Açıklanan hukuki ve maddi vakıalar karşısında; maluliyetinin hangi oranda eklem hareket kısıtlılığı, pelvis kırığından hangi oranda travma sonrası stres bozukluğundan oluştuğunun ayrı ayrı belirtildiği, davacının kazadan önceki ve sonraki psikiyatrik şikayetleri ile uygulanan tedaviye yönelik tüm belgelerin (psikiyatri poliklinik kayıtları, reçeteler, ilaç raporları) davacı taraftan sorulup, ilgili yerlerden temin edilmesinden sonra, davacının muayenesi yapılarak rahatsızlıklarının devam edip etmediği, kazada ile maluliyet arasındaki illiyet bağı bulunup bulunmadığı ve sürekli olup olmadığının tespiti için Adli Tıp Kurumu veya en yakın Üniversite Hastanesinin Adli Tıp Anabilim Dalından içerisinde psikiyatri alanında uzman doktorun da bulunduğu heyetten olay tarihinde yürürlükte olan Özürlülük Ölçütü, Sınıflandırılması ve Özürlülere Verilecek Sağlık Kurulu Raporları Hakkında Yönetmelik hükümlerine uygun rapor alınarak, davacının kaza nedeniyle sürekli çalışma gücü kaybı bulunup bulunmadığı ve varsa oranı konusunda ayrıntılı, gerekçeli ve denetime elverişli rapor alınarak (usuli kazanılmış haklar gözetilmek suretiyle) sonucuna göre karar verilmesi gerekirken, eksik incelemeyle, yazılı şekilde karar verilmesi doğru görülmemiştir.
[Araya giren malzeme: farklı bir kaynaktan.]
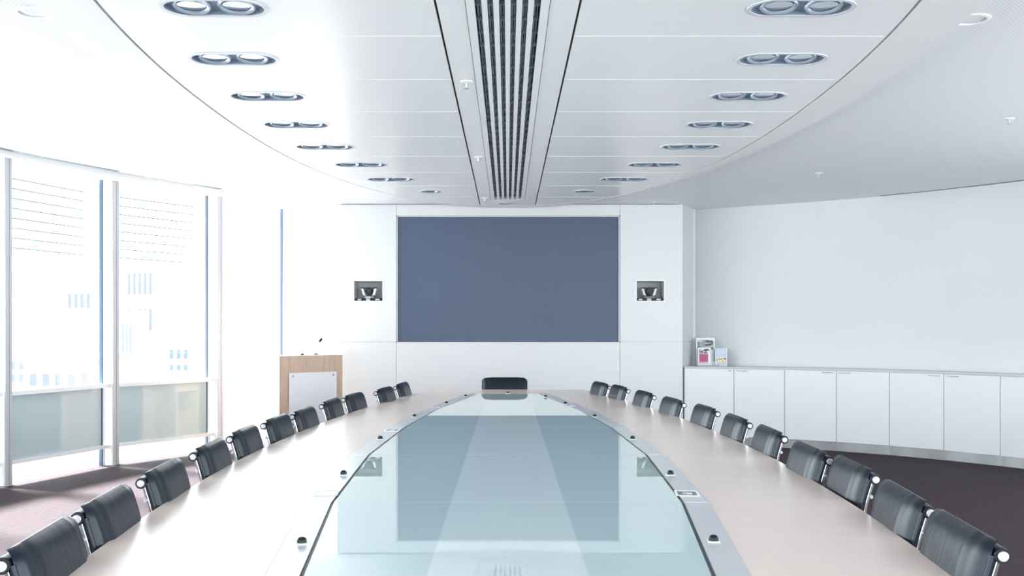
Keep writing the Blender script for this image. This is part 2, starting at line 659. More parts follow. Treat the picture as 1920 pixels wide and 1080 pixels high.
ce = [(p.x, p.y) for p in CEDGE]
slot_diffuser([p for p in ce if 6.4 < p[1] < 9.1], 'long dark slot diffuser along the ceiling edge above the nearest windows', .012)
slot_diffuser([p for p in ce if 9.85 < p[1] < 10.25], 'short slot diffuser at the ceiling edge above the farther windows', .012)
wr2 = [(x, y) for x, y in WR if 7.5 < y < 10.75]
slot_diffuser([(x, y) for x, y in wr2], 'thin slot diffuser along the ceiling edge over the curved right wall', .03)

# ------------------------------------------------------------------ screen wall
XL, XR = -1.969, 2.018
SX0, SX1 = -1.272, 1.281
ZS, ZT = 1.178, 2.622
NICHE = [(-1.772, -1.446), (1.489, 1.803)]
NZ0, NZ1 = 1.651, 1.879
g = .0025
fw = struct(empty('wall_front', (0, DW, 0)), 'white panelled screen wall')


def wpanel(x0, x1, z0, z1, hole=None, t=.045):
    mb = MB()
    holes = []
    if hole:
        holes = [[(hole[0] - .006, NZ0 - .006), (hole[1] + .006, NZ0 - .006), (hole[1] + .006, NZ1 + .006), (hole[0] - .006, NZ1 + .006)]]
    mb.prism([(x0 + g, z0 + g), (x1 - g, z0 + g), (x1 - g, z1 - g), (x0 + g, z1 - g)], 0, -t, holes=holes)
    bmesh.ops.rotate(mb.b, cent=(0, 0, 0), matrix=Matrix.Rotation(PI / 2, 3, 'X'), verts=mb.b.verts)
    mb.build('wall_panel', 'panel', fw)


wpanel(XL, SX0 - .013, 0, ZS); wpanel(SX0 - .013, SX1 + .013, 0, ZS); wpanel(SX1 + .013, XR, 0, ZS)
wpanel(XL, SX0 - .013, ZS, ZC - .005, NICHE[0]); wpanel(SX1 + .013, XR, ZS, ZC - .005, NICHE[1])
wpanel(SX0 - .013, SX1 + .013, ZT + .012, ZC - .005)
mb = MB()  # backing strips that close the joints between the panels
for xx in (SX0 - .013, SX1 + .013):
    mb.box(xx - .01, xx + .01, .006, .030, 0, ZS - .02); mb.box(xx - .01, xx + .006, .006, .030, ZT + .02, ZC)
mb.box(XL + .01, SX0 - .03, .006, .030, ZS - .01, ZS + .01); mb.box(SX1 + .03, XR - .01, .006, .030, ZS - .01, ZS + .01)
mb.build('joint_backing', 'post_grey', fw)
mb = MB()  # screen reveal
mb.box(SX0 - .010, SX0, .002, .06, ZS + .003, ZT + .012)
mb.box(SX1, SX1 + .010, .002, .06, ZS + .003, ZT + .012)
mb.box(SX0 - .010, SX1 + .010, .002, .06, ZT, ZT + .0115)
mb.build('screen_reveal', 'panel', fw)
mb = MB(); mb.box(XL, 2.26, .50, .56, 0, ZROOF); mb.box(XL, XL + .04, .046, .5, 0, ZROOF)
mb.build('backing', 'wall', fw)
# splayed return on the right, in two panels, and the left return
mb = MB(); mb.obox((XR, .004), (2.285, .63), .012, .06, 0, ZROOF); mb.obox((XR, .004), (2.285, .63), 0, .012, 0, ZS - .0025); mb.obox((XR, .004), (2.285, .63), 0, .012, ZS + .0025, ZC)
mb.build('wall_return', 'wall', fw)
mb = MB(); mb.obox((XL, .004), (XL - .02, 1.9), -.05, 0, 0, ZROOF)
mb.build('wall_return', 'wall', fw)

for hx0, hx1 in NICHE:
    mb = MB()
    mb.box(hx0 - .004, hx0, -.003, .30, NZ0, NZ1); mb.box(hx1, hx1 + .004, -.003, .30, NZ0, NZ1)
    mb.box(hx0 - .004, hx1 + .004, -.003, .30, NZ0 - .004, NZ0); mb.box(hx0 - .004, hx1 + .004, -.003, .30, NZ1, NZ1 + .004)
    mb.box(hx0 - .004, hx1 + .004, .30, .305, NZ0 - .004, NZ1 + .004)
    nl = mb.build('niche_lining', 'post', fw)
    mb = MB(); mb.prism([(hx0 - .013, NZ0 - .013), (hx1 + .013, NZ0 - .013), (hx1 + .013, NZ1 + .013), (hx0 - .013, NZ1 + .013)], .0, .005,
                        holes=[[(hx0, NZ0), (hx1, NZ0), (hx1, NZ1), (hx0, NZ1)]])
    bmesh.ops.rotate(mb.b, cent=(0, 0, 0), matrix=Matrix.Rotation(PI / 2, 3, 'X'), verts=mb.b.verts)
    mb.build('niche_frame', 'white', fw)

sc = empty('projection_screen', (0, DW + .035, ZS))
tag(sc, 'wide blue-grey projection screen set into the white wall', 'screen')
mb = MB(); mb.box(SX0 + .001, SX1 - .001, 0, .02, .004, ZT - ZS - .001)
mb.build('screen_surface', 'screen', sc)


def make_camera():
    o = empty('conference_camera')
    mb = MB(); mb.box(-.125, .125, -.05, .06, 0, .028)
    mb.build('camera_base', 'black', o, bevel=.008)
    mb = MB()
    mb.box(-.105, -.07, -.056, -.05, .006, .022); mb.box(.065, .105, -.056, -.05, .006, .022); mb.box(-.025, .015, -.056, -.05, .002, .024)
    mb.build('base_trim', 'post', o)
    mb = MB(); mb.lathe([(.068, .028), (.066, .038), (.05, .055), (.03, .062)], (0, 0, 0), 28)
    mb.build('turntable', 'alu', o, smooth=40)
    for s in (-1, 1):
        mb = MB()
        mb.sweep([(-.03, .055), (.03, .055), (.03, .12), (-.03, .12)], s * .045 - .012, s * .045 + .012)
        for v in mb.b.verts:
            v.co.x += math.copysign((v.co.z - .055) * .28, v.co.x)
        ya = mb.build('yoke_arm', 'white', o, bevel=.004)
        mb = MB(); mb.box(min(s * .025, s * .075), max(s * .025, s * .075), -.034, .03, .1205, .128)
        mb.build('yoke_cap', 'black', ya)
    hd = MB(); hd.tube([(0, .035, .098), (0, -.03, .098), (0, -.045, .098)], [.030, .034, .029], 24)
    h = hd.build('camera_head', 'black', o, smooth=40)
    mb = MB(); mb.tube([(0, -.044, .098), (0, -.050, .098)], [.014, .013], 20)
    mb.build('lens', 'rubber', h, smooth=40)
    return o


c0 = make_camera()
c0.location = ((NICHE[0][0] + NICHE[0][1]) / 2 - .005, DW + .12, NZ0)
tag(c0, 'black and silver conference camera in the wall niche left of the screen', 'camera', 'conference cameras in the wall niches')
c0.scale = (1.22, 1.22, 1.22)
c1 = copy_tree(c0)
c1.location = ((NICHE[1][0] + NICHE[1][1]) / 2, DW + .12, NZ0)
tag(c1, 'black and silver conference camera in the wall niche right of the screen', 'camera', 'conference cameras in the wall niches')

# curved right wall
mb = MB()
wall_in = [p for p in WR if p[1] > 6.9]
low_in = [p for p in WR if p[1] <= 6.9]  # out-of-view stretch; opening added here to brighten the right side
low_in = [wall_in[-1]] + low_in
for line, spans in ((wall_in, ((0, ZROOF),)), (low_in, ((0, .1), (2.74, ZROOF)))):
    back_l = [tuple(offs(line, k, .12)) for k in range(len(line))]
    for z0, z1 in spans:
        mb.prism(line + back_l[::-1], z0, z1)
struct(mb.build('wall_right', 'wall', smooth=20), 'curved white wall')
for yy in (5.4, 2.8, .2, -2.2):
    pd = bpy.data.lights.new('portal', 'AREA')
    pd.shape = 'RECTANGLE'
    pd.size = 2.6
    pd.size_y = 2.6
    pd.cycles.is_portal = True
    po = bpy.data.objects.new('portal', pd)
    COL.objects.link(po)
    po.location = (6.72, yy, 1.45)
    po.rotation_euler = Vector((-1, 0, 0)).to_track_quat('-Z', 'Y').to_euler()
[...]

3- Kabule göre de; 5684 sayılı Sigortacılık Kanunu, Sigortacılıkta Tahkime İlişkin Yönetmelik'in 16. maddesinin 13. fıkrası ve karar tarihinde yürürlükte olan AAÜT’nin 17. maddesinin 2. fıkrası gereği, davacı yararına hükmedilecek vekalet ücretinin, tarifeye göre belirlenen vekalet ücretinin 1/5’i tutarında (maktu ücretin altında kalmamak kaydıyla) olması gerektiği gözetilmeden, tam nispi vekalet ücretine karar verilmesi de doğru görülmemiştir.
SONUÇ: Yukarıda (1) numaralı bentte açıklanan nedenlerle davalının diğer temyiz itirazlarının REDDİNE, (2) ve (3) numaralı bentte açıklanan nedenlerle davalı vekilinin temyiz itirazının kabulü ile kararın BOZULMASINA dosyanın İtiraz Hakem Heyetine iletilmek üzere hakem kararının saklanması kararını veren İstanbul Anadolu 9. Asliye Ticaret Mahkemesine gönderilmesine, peşin alınan harcın istek halinde temyiz eden davalıya geri verilmesine 24/02/2022 gününde oybirliğiyle karar verildi.